Per ora gli islamisti, i pochi rimasti, si difendono come possono. Ovvero con estrema crudeltà, figlia della disperazione: negli ultimi quattro giorni sarebbero stati almeno 80 – secondo Baghdad – i kamikaze che hanno colpito l’avanzata delle truppe governative che ieri hanno ripreso il quartiere di al-Faruq e liberato l’ospedale a Bab al Baid, usato in questi tre anni di occupazione dall’Isis. Domenica era caduto il quartiere di al Shifa. Violentissimi gli scontri, che lasciano in trappola circa 100mila civili nella città vecchia.

E mentre nella parte est – liberata a febbraio – domenica si è celebrato in pubblico, insieme, il primo Eid al-Fitr (la festa che chiude il mese sacro di Ramadan) senza Isis, i numeri dopo otto mesi di offensiva parlano di una vittoria prossima: 2.352 chilometri quadrati di territorio e 188 aree riconquistate, 20 mila famiglie liberate e 133mila kit alimentari distribuiti ai civili. Le truppe irachene hanno poi confiscato a Daesh 1.139 auto-bomba, 601 motociclette, 22 barche, 1.400 armi e 49 droni e distrutto 26 tunnel e 12 impianti di produzione di razzi.

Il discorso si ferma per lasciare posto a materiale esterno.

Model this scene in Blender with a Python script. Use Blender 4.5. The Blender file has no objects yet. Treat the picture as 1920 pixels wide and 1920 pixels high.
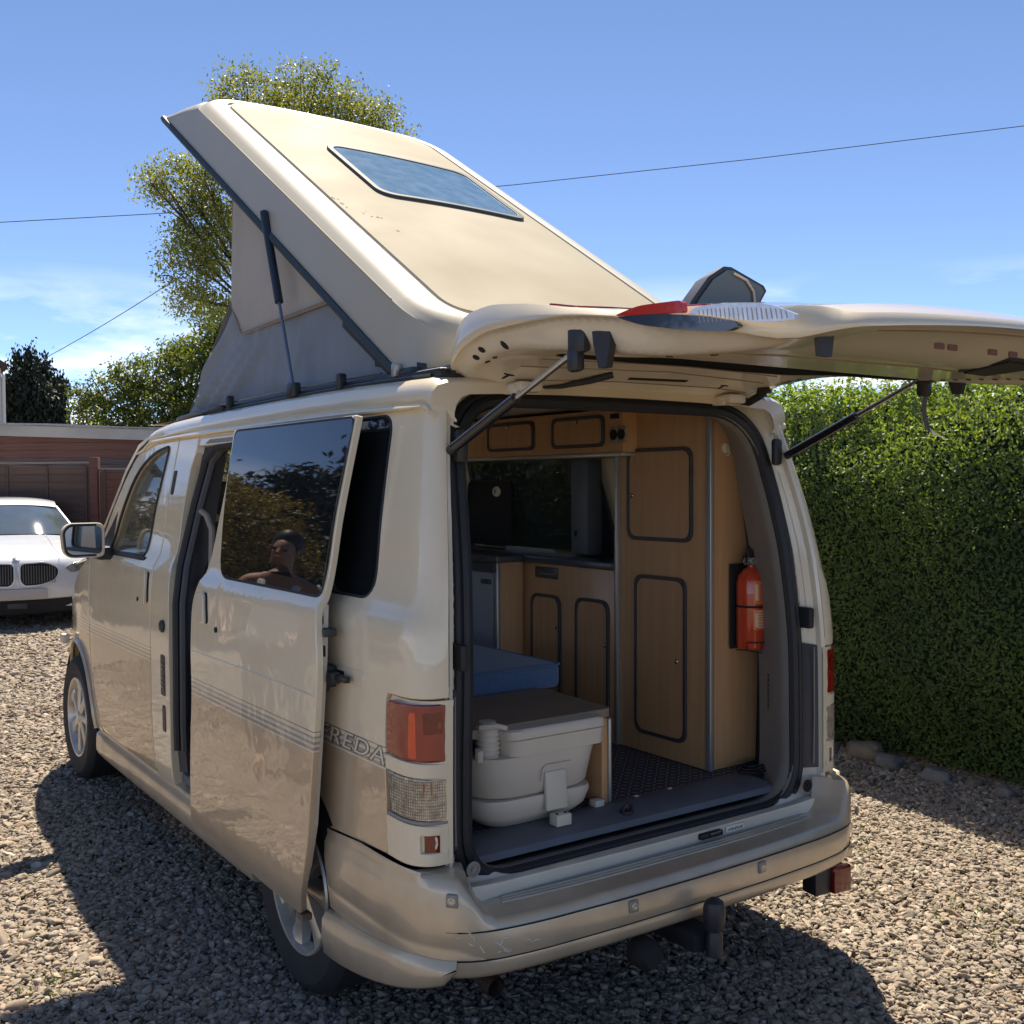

Le immagini della distruzione, portata dall’Isis e dalla successiva guerra raccontano di una città devastata. Qui potete vedere le immagini girate da un drone.

«Da una prospettiva militare, Daesh è finito. Ha perso il suo spirito combattente. Glielo diciamo: arrendetevi o morirete». Queste le parole pronunciate ieri da al-Assadi, dichiarazioni cariche di speranze che però sul terreno trovano minor giustificazione. Mosul sta per tornare al popolo iracheno ma l’Isis non è vinto: lo ha dimostrato nei giorni scorsi, colpendo con un kamikaze la provincia orientale di Diyala, liberata da tempo (solo il mancato funzionamento della cintura esplosiva ha evitato una strage) e lanciando una pesante offensiva a nord di Kirkuk, contro postazioni di Baghdad e di Erbil.

Ma oltre all’intatta capacità islamista di infilarsi e penetrare nella parte del paese dove l’occupazione non c’è stata o non c’è più, con cellule armate e kamikaze, più di tutto preoccupa la divisione politica e settaria interna al paese, privo di una strategia unitaria che sappia tenere insieme anime diverse e ora in conflitto. Dal Kurdistan iracheno che punta al referendum sull’indipendenza a settembre (in concomitanza con le elezioni amministrative irachene, sempre che si tengano) alle regioni sunnite liberate da mesi ma ancora senza alcuna guida politica, l’Iraq rischia di sfaldarsi e rimanere alla mercé di attori regionali interessati a prendersene ognuno un pezzo.

Per questo nei giorni scorsi il governo iracheno ha tentato il primo passo: un piano di ricostruzione da 100 miliardi di dollari in dieci anni che rimetta in piedi le case e le infrastrutture ma che punti anche sull’educazione e la contro-propaganda, ovvero a recuperare i giovani e i bambini che per tre anni sono stati costretti a frequentare le scuole religiose dell’Isis. Il sistema educativo ruoterà intorno a programmi che saranno seguiti da scuole, moschee e chiese “sui valori della coesistenza e della moderazione”, spiega a al-Monitor Hossam al-Ayyar, del consiglio provinciale di Niniveh.

A finanziare il progetto sarà la Banca Mondiale, ma anche enti finanziari iracheni. Ma, c’è da scommetterci, i paesi stranieri si fionderanno sull’opportunità, miliardaria, di ricostruire Mosul.